W tegorocznej edycji targów EXPO REAL 2013 wiele międzynarodowych firm zdecydowało się na zaprezentowanie swojej oferty w pawilonach narodowych. Polskie stoiska były z kolei rozproszone, co w pierwszych komentarzach dotyczących targów oceniane było krytycznie. Wskazywano, iż dla inwestorów stanowi to utrudnienie w dotarciu do wszystkich ofert, a ponadto nie najlepiej świadczy o integracji wystawców z danego kraju. Polska była nieco słabiej reprezentowana, niż w ubiegłym roku. Swoje stoiska zorganizowały 42 firmy i miasta z Polski, wobec 55 w poprzedniej edycji.
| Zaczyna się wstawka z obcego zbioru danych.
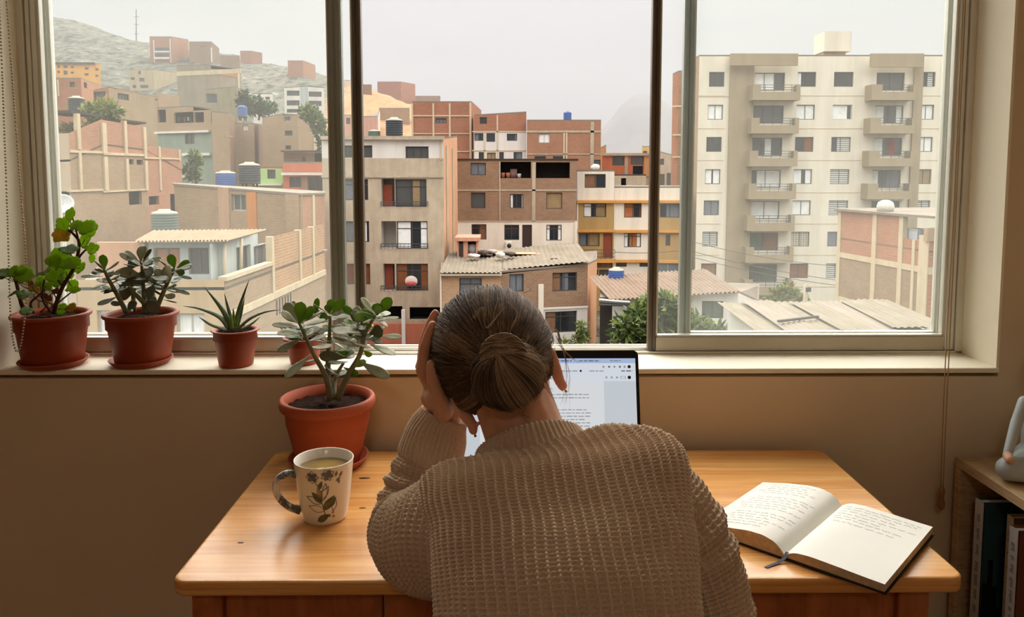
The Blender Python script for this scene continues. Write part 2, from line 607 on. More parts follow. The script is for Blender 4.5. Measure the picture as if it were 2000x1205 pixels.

Wśród polskich stanowisk wyróżniały się zresztą podobnie jak ostatnio stoiska Warszawy i Śląska. Pozytywnym akcentem tegorocznej edycji było zwycięstwo naszego reprezentanta w konkursie na najlepszą nieruchomość komercyjną oddaną w ciągu ostatniego roku. W głosowaniu internetowym najwięcej głosów otrzymała, zrewitalizowana kosztem ponad 17 mln zł, dawna fabryka Ludwika Grohmana należąca do Łódzkiej Specjalnej Strefy Ekonomicznej. Nagrodę została wręczona w Monachium prezesowi ŁSSE oraz prezydentowi Łodzi. Dzięki tej wygranej Strefa mogła liczyć na promocję zwycięskiego obiektu podczas Expo Real 2013. Dodatkową korzyścią jest także opłacone stoisko podczas przyszłorocznej edycji.
W poszukiwaniu inwestorów
W ubiegłym tygodniu odbyły się targi nieruchomości komercyjnych EXPO REAL 2013. To obok targów w Cannes jeden z najważniejszych punktów w kalendarzach wielu osób z rozlicznych sektorów związanych z nieruchomościami oraz przedstawicieli instytucji finansowych. Pomimo poprawiającej się sytuacji gospodarczej liczba wystawców nieco się zmniejszyła w porównaniu do ubiegłorocznej edycji. Ustanowiono wtedy nowy rekord 1,7 tys. wystawców. Tym razem liczba wystawców skończyła się na 1663 pozycji.